Given exercise ->
Skip the pictures, please, and write out exactly the lines from the opening of the data through the line containing "from mathutils import Vector, Matrix, noise".
──────────────────────────────
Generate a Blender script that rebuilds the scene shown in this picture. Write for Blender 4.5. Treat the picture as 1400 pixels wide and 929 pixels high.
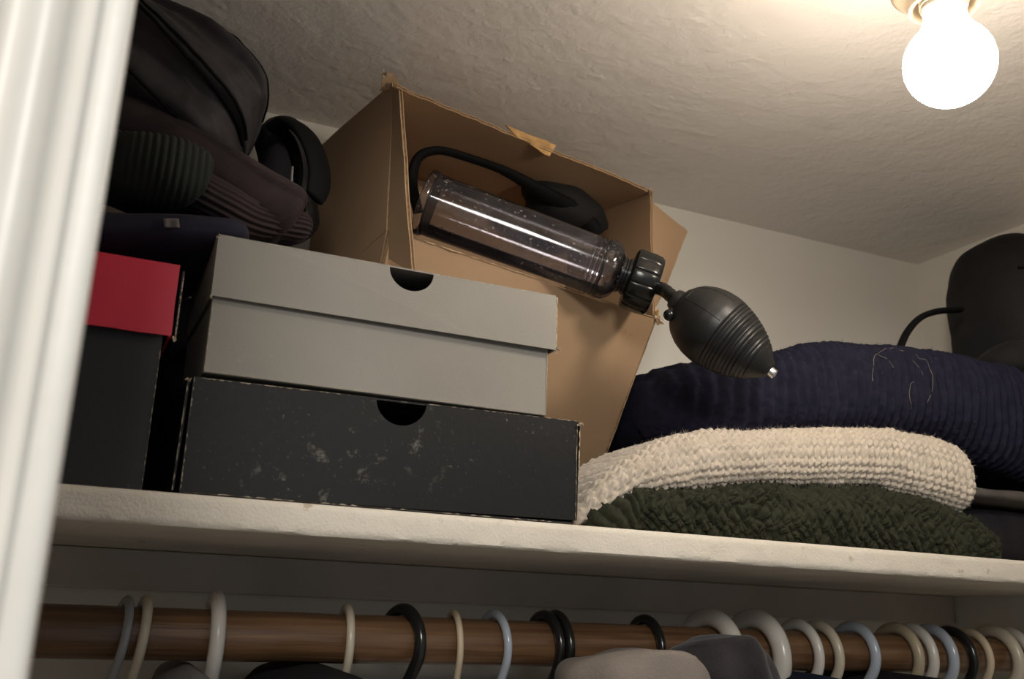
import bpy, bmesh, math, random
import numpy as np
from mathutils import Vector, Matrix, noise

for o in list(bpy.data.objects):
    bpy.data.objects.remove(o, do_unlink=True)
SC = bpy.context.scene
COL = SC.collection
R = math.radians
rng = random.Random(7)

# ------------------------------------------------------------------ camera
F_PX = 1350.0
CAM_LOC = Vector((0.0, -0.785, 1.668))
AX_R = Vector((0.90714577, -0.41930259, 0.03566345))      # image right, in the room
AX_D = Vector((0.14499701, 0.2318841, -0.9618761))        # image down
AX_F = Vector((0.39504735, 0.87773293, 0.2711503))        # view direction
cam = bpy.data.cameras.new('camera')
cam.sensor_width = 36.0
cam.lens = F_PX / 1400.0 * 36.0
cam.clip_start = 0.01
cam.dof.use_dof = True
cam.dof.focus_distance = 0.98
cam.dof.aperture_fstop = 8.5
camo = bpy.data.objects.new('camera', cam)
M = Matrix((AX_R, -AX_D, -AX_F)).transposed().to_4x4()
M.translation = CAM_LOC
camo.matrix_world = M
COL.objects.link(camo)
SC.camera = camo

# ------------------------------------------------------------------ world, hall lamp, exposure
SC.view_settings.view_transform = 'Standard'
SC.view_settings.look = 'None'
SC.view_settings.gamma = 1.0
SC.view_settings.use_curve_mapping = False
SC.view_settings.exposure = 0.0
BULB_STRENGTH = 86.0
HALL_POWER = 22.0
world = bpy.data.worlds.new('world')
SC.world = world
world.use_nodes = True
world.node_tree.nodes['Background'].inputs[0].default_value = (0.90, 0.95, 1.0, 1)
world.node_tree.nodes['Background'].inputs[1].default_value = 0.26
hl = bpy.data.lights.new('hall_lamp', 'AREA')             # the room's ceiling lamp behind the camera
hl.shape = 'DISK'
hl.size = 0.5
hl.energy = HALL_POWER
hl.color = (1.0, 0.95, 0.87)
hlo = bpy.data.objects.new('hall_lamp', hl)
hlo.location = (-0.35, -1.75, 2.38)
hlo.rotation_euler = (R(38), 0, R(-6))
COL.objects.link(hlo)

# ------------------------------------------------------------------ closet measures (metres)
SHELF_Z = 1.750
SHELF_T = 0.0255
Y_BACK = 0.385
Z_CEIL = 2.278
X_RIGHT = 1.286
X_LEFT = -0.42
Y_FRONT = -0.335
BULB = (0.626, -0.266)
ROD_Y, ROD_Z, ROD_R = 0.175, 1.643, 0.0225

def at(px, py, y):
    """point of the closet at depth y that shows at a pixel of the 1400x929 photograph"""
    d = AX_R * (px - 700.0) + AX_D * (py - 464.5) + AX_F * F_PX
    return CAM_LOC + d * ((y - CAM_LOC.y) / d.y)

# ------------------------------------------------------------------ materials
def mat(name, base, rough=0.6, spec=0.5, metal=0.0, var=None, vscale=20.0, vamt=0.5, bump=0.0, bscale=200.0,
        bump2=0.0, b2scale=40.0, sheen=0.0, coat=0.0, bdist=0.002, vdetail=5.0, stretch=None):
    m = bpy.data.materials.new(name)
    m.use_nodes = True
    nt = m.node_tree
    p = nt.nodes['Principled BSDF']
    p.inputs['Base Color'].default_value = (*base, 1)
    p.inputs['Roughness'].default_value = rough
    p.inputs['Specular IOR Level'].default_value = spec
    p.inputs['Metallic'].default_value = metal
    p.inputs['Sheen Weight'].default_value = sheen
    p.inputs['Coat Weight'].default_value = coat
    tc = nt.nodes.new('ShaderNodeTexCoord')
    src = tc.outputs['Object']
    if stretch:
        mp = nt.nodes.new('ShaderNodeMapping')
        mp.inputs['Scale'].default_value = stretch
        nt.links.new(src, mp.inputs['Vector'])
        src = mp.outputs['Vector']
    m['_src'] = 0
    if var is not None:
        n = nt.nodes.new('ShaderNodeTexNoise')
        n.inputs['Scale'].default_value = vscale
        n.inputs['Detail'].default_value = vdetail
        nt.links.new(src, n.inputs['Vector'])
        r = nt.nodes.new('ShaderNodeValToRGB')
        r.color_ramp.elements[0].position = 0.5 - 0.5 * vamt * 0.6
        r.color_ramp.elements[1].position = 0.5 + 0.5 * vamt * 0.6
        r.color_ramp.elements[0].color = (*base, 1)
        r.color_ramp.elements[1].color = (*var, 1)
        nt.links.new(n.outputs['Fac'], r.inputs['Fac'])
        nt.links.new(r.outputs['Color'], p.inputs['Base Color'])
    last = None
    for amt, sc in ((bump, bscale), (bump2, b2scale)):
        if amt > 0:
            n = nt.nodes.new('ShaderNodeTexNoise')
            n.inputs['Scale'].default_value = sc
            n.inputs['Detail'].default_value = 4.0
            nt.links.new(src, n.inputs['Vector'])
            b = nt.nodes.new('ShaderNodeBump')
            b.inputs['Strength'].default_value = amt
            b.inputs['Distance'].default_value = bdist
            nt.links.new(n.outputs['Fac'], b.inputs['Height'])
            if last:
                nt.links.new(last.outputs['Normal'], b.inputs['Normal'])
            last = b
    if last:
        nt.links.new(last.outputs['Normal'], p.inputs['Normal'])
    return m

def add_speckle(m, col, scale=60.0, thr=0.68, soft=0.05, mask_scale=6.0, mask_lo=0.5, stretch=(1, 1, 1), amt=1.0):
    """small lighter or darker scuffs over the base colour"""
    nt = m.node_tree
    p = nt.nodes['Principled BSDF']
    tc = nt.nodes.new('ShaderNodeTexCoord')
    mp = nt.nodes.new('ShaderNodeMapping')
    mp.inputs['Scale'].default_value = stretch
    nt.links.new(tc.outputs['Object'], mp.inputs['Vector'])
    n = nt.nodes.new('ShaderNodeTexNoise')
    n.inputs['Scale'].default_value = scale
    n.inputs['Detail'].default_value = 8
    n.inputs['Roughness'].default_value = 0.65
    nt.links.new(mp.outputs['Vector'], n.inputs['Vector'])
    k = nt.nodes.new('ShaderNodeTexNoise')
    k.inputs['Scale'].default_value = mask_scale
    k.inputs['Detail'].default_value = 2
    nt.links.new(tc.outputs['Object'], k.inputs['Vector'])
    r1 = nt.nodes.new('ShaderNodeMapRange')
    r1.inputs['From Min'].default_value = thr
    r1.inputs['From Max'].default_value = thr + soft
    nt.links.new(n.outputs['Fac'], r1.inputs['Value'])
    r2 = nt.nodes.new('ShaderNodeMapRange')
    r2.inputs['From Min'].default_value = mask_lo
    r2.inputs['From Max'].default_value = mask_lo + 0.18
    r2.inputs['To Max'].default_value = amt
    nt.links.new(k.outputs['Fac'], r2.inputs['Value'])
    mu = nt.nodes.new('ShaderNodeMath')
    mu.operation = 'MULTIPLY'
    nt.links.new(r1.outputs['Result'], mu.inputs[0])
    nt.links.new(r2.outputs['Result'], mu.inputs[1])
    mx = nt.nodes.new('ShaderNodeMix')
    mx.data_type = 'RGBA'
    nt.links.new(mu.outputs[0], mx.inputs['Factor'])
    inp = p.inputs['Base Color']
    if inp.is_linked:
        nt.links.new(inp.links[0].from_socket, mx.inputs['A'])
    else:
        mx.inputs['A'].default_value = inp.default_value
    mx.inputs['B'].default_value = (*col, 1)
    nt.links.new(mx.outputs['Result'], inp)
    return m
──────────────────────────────
Finished answer ->
Generate a Blender script that rebuilds the scene shown in this picture. Write for Blender 4.5. Treat the picture as 1400 pixels wide and 929 pixels high.
import bpy, bmesh, math, random
import numpy as np
from mathutils import Vector, Matrix, noise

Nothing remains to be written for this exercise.